Türkiye’nin piyasa düzenleyicisi olan Sermaye Piyasası Kurulu, çoğu işlem deneyimi az olan hisse senedi yatırımcılarını, sosyal medyada hızla yayılan tavsiyeleri takip etmemeleri konusunda defalarca uyarırken, bunun yerine lisanslı profesyonellere güvenmelerini öneriyor.
“Borsada o zamanlar parti vardı”
İstanbul merkezli danışmanlık şirketi Orca Macro’nun kurucusu Evren Kirikoğlu, “Birçok küçük yatırımcı, hisse senetlerinin her zaman yükselmesi gerektiği gibi gerçekçi olmayan bir bakış açısı geliştirdi, çünkü birkaç yıl boyunca olan buydu” derken, “Gerçekle karşılaştıklarında bunu hoş karşılamıyorlar” dedi.

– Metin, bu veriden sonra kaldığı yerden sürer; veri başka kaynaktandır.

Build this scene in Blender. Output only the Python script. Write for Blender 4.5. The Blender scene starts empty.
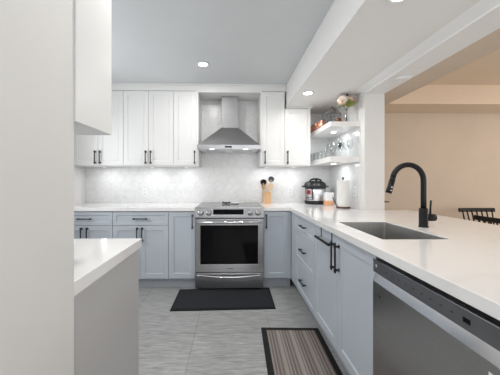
import bpy, bmesh, math, random
from mathutils import Vector, Matrix
random.seed(7)
S = bpy.context.scene
COL = S.collection
PI = math.pi

# ------------------------------------------------------------------ camera
cd = bpy.data.cameras.new('camera'); cam = bpy.data.objects.new('camera', cd); COL.objects.link(cam)
cam.location = (0, 0, 1.216); cam.rotation_euler = (PI/2, 0, -0.0157)
cd.sensor_width = 36; cd.lens = 265.18/500*36
cd.shift_x = (250-235.63)/500; cd.shift_y = -(187.5-180.57)/500
cd.clip_start = 0.02
S.camera = cam

# ------------------------------------------------------------------ world, light, exposure
w = bpy.data.worlds.new('daylight'); S.world = w; w.use_nodes = True
bg = w.node_tree.nodes['Background']; bg.inputs[0].default_value = (0.93, 0.96, 1.0, 1); bg.inputs[1].default_value = 0.9

def area(name, loc, rot, sx, sy, power, color=(1, 1, 1), spread=PI):
    l = bpy.data.lights.new(name, 'AREA'); l.shape = 'RECTANGLE'; l.size = sx; l.size_y = sy
    l.energy = power; l.color = color; l.spread = spread
    o = bpy.data.objects.new(name, l); COL.objects.link(o); o.location = loc; o.rotation_euler = rot
    return o
area('assumed_side_window_light', (-1.93, 2.12, 1.55), (PI/2, 0, -PI/2), 1.0, 0.95, 12, (0.95, 0.975, 1.0))  # unseen window assumed on the hidden left wall, added to brighten the kitchen
# unseen fill lights added behind the camera and on the dining side
area('rear_fill', (0.8, -2.6, 1.35), (PI/2, 0, 0), 3.6, 1.6, 47, (0.95, 0.975, 1.0))
area('dining_side_fill', (5.3, 1.4, 1.5), (PI/2, 0, PI/2), 2.4, 1.6, 20, (1.0, 0.94, 0.87))
area('dining_ceiling_fill', (3.4, 1.6, 2.30), (0, 0, 0), 0.5, 0.5, 9, (1.0, 0.88, 0.72))  # added warm fill for the dining room, no fixture in view
S.view_settings.view_transform = 'Standard'; S.view_settings.look = 'None'
S.view_settings.gamma = 1; S.view_settings.use_curve_mapping = False
S.view_settings.exposure = 0.45

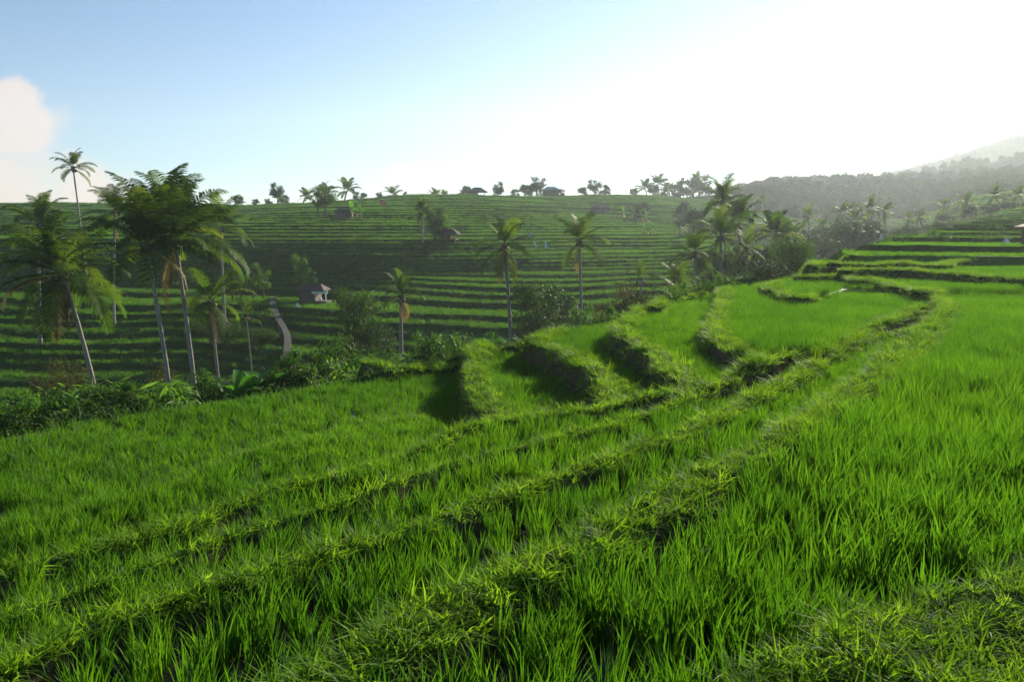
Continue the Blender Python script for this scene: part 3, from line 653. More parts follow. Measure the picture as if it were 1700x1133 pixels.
palm(157, 47, (104, 452), 4.7, 'leaning coconut palm at the far left with a wide drooping crown and grey trunk', G1, nf=34, dry=3, r0=0.16, lo=-45, seed=1, skirt=True)
palm(277, 43, (243, 408), 4.6, 'tall coconut palm with a straight grey trunk and upright fronds, left of the paired crowns', G1, nf=24, dry=1, r0=0.15, hi=90, lo=-5, seed=2)
palm(318, 44, (291, 398), 4.9, 'tallest coconut palm with yellowing fronds on its right side, right of the paired crowns', G1, nf=26, dry=2, r0=0.155, hi=90, lo=-10, seed=3, az_bias=0.0)
palm(358, 46, (348, 498), 2.9, 'short thin coconut palm just right of the tallest pair', G1, nf=14, dry=3, r0=0.12, lo=-30, seed=4)
palm(371, 70, (366, 378), 4.0, 'coconut palm whose crown shows behind the right side of the tallest pair', G1, nf=18, dry=2, r0=0.15, seed=5)
palm(148, 88, (121, 277), 2.7, 'slender lone palm standing high against the sky on the left', G1, nf=17, dry=1, r0=0.12, hi=80, lo=-35, seed=6)
palm(186, 72, (192, 350), 3.6, 'coconut palm half hidden between the leaning palm and the tall pair', G1, nf=18, dry=2, r0=0.14, seed=7)
palm(60, 66, (66, 372), 3.9, 'coconut palm behind the leaning palm with its crown at the skyline', G1, nf=18, dry=1, r0=0.15, seed=8)
palm(413, 56, (408, 522), 1.8, 'young low palm with arching fronds beside the path', G1, nf=9, dry=1, r0=0.07, seed=9)
G2 = 'coconut palms in the middle of the valley'
palm(850, 52, (838, 405), 2.9, 'tall coconut palm with ragged fronds and yellow hanging ones in the middle of the view', G2, nf=17, dry=3, r0=0.15, hi=86, lo=-50, seed=11)
palm(967, 58, (962, 400), 3.0, 'slim coconut palm with a few drooping side fronds, right of the middle', G2, nf=15, dry=1, r0=0.13, hi=86, lo=-35, seed=12)
palm(664, 60, (666, 490), 2.6, 'short coconut palm with bunched upright fronds before the shaded slope', G2, nf=16, dry=3, r0=0.17, hi=88, lo=-10, seed=13)
palm(1066, 62, (1064, 462), 2.0, 'young palm with two raised fronds behind the brown bush', G2, nf=5, dry=0, r0=0.10, hi=84, lo=45, seed=14)
palm(1124, 50, (1124, 478), 2.2, 'low spreading palm without visible trunk beside the banana plants', G2, nf=15, dry=2, r0=0.12, hi=84, lo=0, seed=15)
palm(1153, 58, (1154, 418), 2.5, 'dark coconut palm left of the tall bright pair', G2, nf=17, dry=1, r0=0.13, lo=-35, seed=16)
palm(1198, 66, (1196, 392), 3.6, 'tall coconut palm with broad yellow green fronds in the hazy grove', G2, nf=22, dry=2, r0=0.16, lo=-40, seed=17)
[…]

Strateji Portföy Fon Yöneticisi Burak Çetinceker, faiz oranlarına dayalı yatırımlar enflasyona karşı korunma için alternatif haline geldiğinde, Türk hisse senetlerine olan inancın zayıflamaya başladığını belirtirken, “Ekonomik büyümenin yavaşlaması ve kurumsal kârların azalması, bu “doğal döngüyü” daha da güçlendiriyor” derken son durumu şu şekilde tarif ediyor:
“Borsada o zamanlar parti vardı. Şimdi gördüğümüz ise aslında bir normalleşme.”